There is a distinct problem with our democratic governance when federal dollars divert local law enforcement from the local public safety needs of citizens. More generally, citizens are vastly overwhelmed by the reality of federal law enforcement powers and the reach of federal law enforcement policy. Consider the new FDA policy of conducting raids on Californian raw dairy co-operatives[2] with the assistance of state and local SWAT teams. In many instances like these, and in the basic day-to-day operation of police in California, federal dollars have incentivized the use of policing tactics that many citizens regard as overly militaristic; yet, because these monies are independently generated and accessed by law enforcement, the ability of citizens to exert any democratic control over these practices is almost completely underminded.

We are happy to see that Californians are represented by legislators who understand the problems inherent in allowing federal agencies access to and control of state law enforcement revenues. Hopefully, the legal structure provided by AB 639 will prove effective. We do fear that the Department of Justice will undermine this state law by crafting additional end-runs around Californian forfeiture procedures, and we urge the Assembly to be vigilant that this does not happen.

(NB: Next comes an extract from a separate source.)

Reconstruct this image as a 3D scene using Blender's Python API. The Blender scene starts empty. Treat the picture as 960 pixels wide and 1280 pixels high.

We do make one further recommendation to the assembly. Allowing direct retention of forfeiture money is a basic incentive that implicitly shapes the agenda of any prosecutor or police agency that has it. Yet the legislature desires to ensure the funding of public safety services. These two aims can be reconciled. We recommend that the Assembly choose to appropropriate forfeiture funds on a year-by-year basis, in order to retain appropriative control of money that will be spent at the behest of citizens, and allow a flexible approach that comes with an inherent level of civilian and democratic oversight.